GOAL >> Hand back each line, unchanged, from the top down to the line where "0.8725).build('control_edge', M_BLACK, dw)" sits.

* Start *

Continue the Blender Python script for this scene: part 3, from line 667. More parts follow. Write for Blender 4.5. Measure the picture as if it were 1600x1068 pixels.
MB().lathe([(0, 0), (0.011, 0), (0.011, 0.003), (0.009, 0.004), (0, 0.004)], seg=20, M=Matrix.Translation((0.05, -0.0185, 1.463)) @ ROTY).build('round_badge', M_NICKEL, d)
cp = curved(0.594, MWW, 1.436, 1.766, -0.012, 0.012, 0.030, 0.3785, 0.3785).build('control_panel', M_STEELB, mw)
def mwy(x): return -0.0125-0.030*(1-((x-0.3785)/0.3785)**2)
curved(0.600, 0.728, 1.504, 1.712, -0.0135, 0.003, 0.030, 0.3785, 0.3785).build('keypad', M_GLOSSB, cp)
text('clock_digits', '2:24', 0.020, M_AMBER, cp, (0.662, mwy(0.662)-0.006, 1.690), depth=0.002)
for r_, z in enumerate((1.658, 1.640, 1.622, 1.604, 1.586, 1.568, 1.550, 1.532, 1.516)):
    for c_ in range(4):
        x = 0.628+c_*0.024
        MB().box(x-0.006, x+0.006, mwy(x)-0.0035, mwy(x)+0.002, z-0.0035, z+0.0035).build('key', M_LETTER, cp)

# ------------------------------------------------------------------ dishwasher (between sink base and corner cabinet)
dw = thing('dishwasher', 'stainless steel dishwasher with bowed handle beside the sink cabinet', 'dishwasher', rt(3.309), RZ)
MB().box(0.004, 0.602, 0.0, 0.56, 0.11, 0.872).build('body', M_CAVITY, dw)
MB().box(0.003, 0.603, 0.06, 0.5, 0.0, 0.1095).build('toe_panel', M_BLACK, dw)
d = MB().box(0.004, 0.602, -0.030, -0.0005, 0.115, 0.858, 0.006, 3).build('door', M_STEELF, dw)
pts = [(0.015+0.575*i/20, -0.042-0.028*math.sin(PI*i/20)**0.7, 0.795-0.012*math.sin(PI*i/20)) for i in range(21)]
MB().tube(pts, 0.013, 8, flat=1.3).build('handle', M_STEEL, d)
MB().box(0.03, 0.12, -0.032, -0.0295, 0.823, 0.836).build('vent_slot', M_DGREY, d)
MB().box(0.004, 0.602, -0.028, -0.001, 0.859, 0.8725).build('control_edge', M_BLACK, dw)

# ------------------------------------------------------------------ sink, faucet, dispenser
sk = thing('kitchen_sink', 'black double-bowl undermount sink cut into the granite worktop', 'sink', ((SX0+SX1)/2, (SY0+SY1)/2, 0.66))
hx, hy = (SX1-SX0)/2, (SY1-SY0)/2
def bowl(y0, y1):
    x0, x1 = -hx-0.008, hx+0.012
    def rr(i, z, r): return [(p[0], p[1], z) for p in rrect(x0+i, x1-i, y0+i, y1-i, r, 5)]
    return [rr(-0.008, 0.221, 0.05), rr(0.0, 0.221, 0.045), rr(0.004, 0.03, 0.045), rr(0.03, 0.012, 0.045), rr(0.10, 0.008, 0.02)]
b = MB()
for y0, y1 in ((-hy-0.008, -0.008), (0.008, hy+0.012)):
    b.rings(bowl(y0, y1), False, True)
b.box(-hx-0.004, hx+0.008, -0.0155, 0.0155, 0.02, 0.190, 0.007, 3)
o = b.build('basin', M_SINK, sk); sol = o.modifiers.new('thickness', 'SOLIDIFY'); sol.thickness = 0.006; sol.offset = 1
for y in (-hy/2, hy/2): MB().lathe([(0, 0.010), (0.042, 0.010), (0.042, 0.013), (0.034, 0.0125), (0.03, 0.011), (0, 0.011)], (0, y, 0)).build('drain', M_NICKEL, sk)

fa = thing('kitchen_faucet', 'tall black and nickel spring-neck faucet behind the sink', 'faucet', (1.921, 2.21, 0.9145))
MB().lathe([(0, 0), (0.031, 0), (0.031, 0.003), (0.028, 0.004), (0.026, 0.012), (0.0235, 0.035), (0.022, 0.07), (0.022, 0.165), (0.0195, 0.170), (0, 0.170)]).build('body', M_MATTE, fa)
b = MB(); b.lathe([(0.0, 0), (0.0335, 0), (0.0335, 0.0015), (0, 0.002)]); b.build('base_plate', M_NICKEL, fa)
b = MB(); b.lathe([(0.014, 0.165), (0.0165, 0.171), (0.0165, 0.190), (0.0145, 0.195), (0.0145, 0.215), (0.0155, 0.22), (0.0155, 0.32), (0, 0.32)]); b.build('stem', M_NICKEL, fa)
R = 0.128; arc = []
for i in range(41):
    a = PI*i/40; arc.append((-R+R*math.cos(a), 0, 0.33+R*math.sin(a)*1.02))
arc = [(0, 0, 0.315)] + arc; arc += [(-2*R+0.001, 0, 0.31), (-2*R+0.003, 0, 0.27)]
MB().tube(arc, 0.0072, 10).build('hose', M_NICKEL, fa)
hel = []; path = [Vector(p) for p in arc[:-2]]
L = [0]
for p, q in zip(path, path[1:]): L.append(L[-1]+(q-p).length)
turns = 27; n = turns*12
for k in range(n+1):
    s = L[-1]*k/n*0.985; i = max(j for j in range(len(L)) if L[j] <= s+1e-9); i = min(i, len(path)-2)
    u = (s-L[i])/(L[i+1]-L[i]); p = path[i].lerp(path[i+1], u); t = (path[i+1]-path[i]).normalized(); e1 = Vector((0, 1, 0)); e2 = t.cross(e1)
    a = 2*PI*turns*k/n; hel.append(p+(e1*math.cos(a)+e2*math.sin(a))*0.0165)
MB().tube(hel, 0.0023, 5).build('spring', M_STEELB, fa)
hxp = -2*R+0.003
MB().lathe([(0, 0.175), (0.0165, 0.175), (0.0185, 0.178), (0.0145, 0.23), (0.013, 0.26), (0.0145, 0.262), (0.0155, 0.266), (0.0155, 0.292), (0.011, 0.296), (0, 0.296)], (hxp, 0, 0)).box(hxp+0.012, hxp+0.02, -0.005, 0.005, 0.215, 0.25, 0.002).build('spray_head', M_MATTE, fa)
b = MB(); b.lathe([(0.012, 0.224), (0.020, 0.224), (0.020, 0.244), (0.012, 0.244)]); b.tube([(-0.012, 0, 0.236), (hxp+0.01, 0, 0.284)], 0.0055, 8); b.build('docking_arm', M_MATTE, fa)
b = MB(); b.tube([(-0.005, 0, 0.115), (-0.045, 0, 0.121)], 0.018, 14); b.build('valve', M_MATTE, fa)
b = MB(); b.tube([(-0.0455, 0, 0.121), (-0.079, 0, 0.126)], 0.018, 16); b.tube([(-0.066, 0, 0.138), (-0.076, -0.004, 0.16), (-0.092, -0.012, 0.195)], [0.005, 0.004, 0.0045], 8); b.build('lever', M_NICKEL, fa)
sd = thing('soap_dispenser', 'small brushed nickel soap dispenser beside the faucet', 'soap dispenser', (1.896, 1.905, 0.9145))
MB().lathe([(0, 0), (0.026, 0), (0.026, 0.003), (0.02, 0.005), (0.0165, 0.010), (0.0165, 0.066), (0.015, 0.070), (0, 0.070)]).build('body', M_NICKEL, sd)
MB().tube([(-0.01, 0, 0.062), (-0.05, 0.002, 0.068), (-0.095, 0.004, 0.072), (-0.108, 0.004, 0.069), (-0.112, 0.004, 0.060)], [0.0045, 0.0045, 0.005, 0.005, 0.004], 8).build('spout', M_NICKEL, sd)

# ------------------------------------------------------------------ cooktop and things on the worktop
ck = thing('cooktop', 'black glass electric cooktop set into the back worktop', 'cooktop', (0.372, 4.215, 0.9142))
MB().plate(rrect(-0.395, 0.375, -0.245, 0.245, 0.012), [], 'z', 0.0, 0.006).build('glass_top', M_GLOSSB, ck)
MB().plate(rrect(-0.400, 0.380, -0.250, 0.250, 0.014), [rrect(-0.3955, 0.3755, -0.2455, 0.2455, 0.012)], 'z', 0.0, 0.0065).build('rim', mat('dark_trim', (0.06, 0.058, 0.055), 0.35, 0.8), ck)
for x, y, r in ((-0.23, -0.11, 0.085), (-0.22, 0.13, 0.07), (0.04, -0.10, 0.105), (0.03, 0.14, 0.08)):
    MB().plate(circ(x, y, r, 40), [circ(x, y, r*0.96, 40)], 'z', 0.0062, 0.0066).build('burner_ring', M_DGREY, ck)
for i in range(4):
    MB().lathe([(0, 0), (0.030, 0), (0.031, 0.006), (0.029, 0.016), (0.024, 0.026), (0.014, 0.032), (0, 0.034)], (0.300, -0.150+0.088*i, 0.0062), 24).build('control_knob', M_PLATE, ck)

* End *

WRITTEN RESPONSE >>
Continue the Blender Python script for this scene: part 3, from line 667. More parts follow. Write for Blender 4.5. Measure the picture as if it were 1600x1068 pixels.
MB().lathe([(0, 0), (0.011, 0), (0.011, 0.003), (0.009, 0.004), (0, 0.004)], seg=20, M=Matrix.Translation((0.05, -0.0185, 1.463)) @ ROTY).build('round_badge', M_NICKEL, d)
cp = curved(0.594, MWW, 1.436, 1.766, -0.012, 0.012, 0.030, 0.3785, 0.3785).build('control_panel', M_STEELB, mw)
def mwy(x): return -0.0125-0.030*(1-((x-0.3785)/0.3785)**2)
curved(0.600, 0.728, 1.504, 1.712, -0.0135, 0.003, 0.030, 0.3785, 0.3785).build('keypad', M_GLOSSB, cp)
text('clock_digits', '2:24', 0.020, M_AMBER, cp, (0.662, mwy(0.662)-0.006, 1.690), depth=0.002)
for r_, z in enumerate((1.658, 1.640, 1.622, 1.604, 1.586, 1.568, 1.550, 1.532, 1.516)):
    for c_ in range(4):
        x = 0.628+c_*0.024
        MB().box(x-0.006, x+0.006, mwy(x)-0.0035, mwy(x)+0.002, z-0.0035, z+0.0035).build('key', M_LETTER, cp)

# ------------------------------------------------------------------ dishwasher (between sink base and corner cabinet)
dw = thing('dishwasher', 'stainless steel dishwasher with bowed handle beside the sink cabinet', 'dishwasher', rt(3.309), RZ)
MB().box(0.004, 0.602, 0.0, 0.56, 0.11, 0.872).build('body', M_CAVITY, dw)
MB().box(0.003, 0.603, 0.06, 0.5, 0.0, 0.1095).build('toe_panel', M_BLACK, dw)
d = MB().box(0.004, 0.602, -0.030, -0.0005, 0.115, 0.858, 0.006, 3).build('door', M_STEELF, dw)
pts = [(0.015+0.575*i/20, -0.042-0.028*math.sin(PI*i/20)**0.7, 0.795-0.012*math.sin(PI*i/20)) for i in range(21)]
MB().tube(pts, 0.013, 8, flat=1.3).build('handle', M_STEEL, d)
MB().box(0.03, 0.12, -0.032, -0.0295, 0.823, 0.836).build('vent_slot', M_DGREY, d)
MB().box(0.004, 0.602, -0.028, -0.001, 0.859, 0.8725).build('control_edge', M_BLACK, dw)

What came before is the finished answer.